The road less traveled


Ahhh, the quiet, shady road less traveled.  Whenever a comparison word is used a comparison should probably be used so here is a road 'more' traveled:


The sidewalk implies "walk here", Whereas the dirt road implies "this way has been walked."  The Road Not Taken by Robert Frost is a source for these thoughts.  The 'road less traveled' concept sings to my trailblazing heart.  

Unchanged country is hard to find in today's world, unless one seeks this inside themselves.

For the better part of my life, I cursed this invisible trail.  I tried walking the paths others did, none of them kept my interest long.  I shuffled and kicked the rocks on this trail, drudging along alone.  The loneliness was a mantle that I felt burdened to wear.  People would walk with me for a little bit, but no one lingered.

Religion didn't ever offer companionship, all the rules led to more isolation because of guilt.  I was convinced that something was different/wrong about me.  I was at least half right.  

I came to a crossroads, and chose to continue on my own path, blazing a trail.  Then I realized that I was made for this trail.  Yes, I was different, my path was my own, but that I didn't have to walk it alone.  I thought I was only one person incapable of only loving others.

Imagine my surprise when I realized that the person I was missing was myself.  I am finding that no one else can understand my path.  Even my soul mate has a different path, that runs parallel some times.  

I have found ways to translate my personal thoughts into words and actions that most other can understand.  They didn't blaze this trail, most people don't blaze any trail they follow mindlessly behind others.  

This road less traveled continues to lead to a deeper understanding of myself.  As one person understands another better by continued interaction, so this trail teaches me about who I really am.  

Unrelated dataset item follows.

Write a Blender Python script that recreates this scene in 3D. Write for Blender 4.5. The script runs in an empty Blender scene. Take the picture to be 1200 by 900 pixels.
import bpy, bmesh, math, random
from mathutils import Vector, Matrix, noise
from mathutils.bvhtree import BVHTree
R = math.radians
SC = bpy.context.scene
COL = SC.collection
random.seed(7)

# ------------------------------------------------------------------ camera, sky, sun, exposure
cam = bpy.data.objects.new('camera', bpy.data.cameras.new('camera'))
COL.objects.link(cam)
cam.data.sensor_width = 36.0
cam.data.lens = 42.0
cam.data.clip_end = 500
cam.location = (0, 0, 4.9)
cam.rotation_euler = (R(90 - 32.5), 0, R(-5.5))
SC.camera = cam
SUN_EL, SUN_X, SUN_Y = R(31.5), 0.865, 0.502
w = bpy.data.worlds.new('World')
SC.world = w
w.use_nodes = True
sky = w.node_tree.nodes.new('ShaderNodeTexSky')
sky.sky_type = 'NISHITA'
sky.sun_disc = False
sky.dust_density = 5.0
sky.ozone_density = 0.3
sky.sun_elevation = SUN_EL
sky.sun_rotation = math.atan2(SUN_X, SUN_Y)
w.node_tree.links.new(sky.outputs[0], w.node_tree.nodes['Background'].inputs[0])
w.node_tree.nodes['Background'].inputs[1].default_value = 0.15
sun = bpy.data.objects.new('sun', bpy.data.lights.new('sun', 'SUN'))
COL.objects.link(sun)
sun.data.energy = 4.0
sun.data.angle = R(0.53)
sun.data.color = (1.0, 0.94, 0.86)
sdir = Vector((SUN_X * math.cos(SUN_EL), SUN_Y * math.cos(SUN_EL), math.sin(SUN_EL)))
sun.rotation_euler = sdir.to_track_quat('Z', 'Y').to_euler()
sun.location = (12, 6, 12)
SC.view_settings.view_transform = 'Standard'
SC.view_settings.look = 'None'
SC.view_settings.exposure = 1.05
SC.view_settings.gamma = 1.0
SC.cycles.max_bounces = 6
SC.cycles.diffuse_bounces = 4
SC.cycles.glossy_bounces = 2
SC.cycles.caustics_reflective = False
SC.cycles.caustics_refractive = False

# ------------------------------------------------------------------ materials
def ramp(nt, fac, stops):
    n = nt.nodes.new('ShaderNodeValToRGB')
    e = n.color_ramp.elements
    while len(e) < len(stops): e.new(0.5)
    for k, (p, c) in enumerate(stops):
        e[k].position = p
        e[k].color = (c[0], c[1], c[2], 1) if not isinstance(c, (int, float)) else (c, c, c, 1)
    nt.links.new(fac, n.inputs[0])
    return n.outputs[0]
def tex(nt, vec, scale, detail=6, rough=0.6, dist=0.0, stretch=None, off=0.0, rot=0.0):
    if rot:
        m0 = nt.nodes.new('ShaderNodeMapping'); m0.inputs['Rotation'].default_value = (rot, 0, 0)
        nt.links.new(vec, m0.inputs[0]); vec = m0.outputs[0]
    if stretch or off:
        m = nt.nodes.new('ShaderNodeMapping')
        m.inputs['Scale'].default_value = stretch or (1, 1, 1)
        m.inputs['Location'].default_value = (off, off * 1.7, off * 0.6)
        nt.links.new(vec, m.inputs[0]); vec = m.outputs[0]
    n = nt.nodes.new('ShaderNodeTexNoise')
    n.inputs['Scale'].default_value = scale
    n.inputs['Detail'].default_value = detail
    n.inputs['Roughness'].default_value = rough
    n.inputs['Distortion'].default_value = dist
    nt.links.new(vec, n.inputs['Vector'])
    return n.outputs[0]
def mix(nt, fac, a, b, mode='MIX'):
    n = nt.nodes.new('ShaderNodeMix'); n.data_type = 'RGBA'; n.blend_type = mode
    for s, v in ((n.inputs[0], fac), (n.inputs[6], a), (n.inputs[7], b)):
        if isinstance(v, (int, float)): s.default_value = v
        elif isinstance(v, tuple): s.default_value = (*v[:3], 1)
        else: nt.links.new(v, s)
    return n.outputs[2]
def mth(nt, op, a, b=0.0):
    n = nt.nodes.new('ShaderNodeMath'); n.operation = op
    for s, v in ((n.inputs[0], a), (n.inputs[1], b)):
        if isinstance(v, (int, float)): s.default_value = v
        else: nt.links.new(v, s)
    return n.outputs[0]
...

I would enjoy your company on this path, but it is not for the faint of heart, or those whose chief concern is safety.  You will get to see some stuff you have never dreamed of.  Maybe what you see will help you push through a rough spot in your own trail,  chances are good that you will see things that I could never dream of.

It could be that you feel trapped, lonely, doomed. Look at your crossroads, choose your way, push forward, find a little bit more about your unique path.  There isn't a wrong way, as long as you lean into it.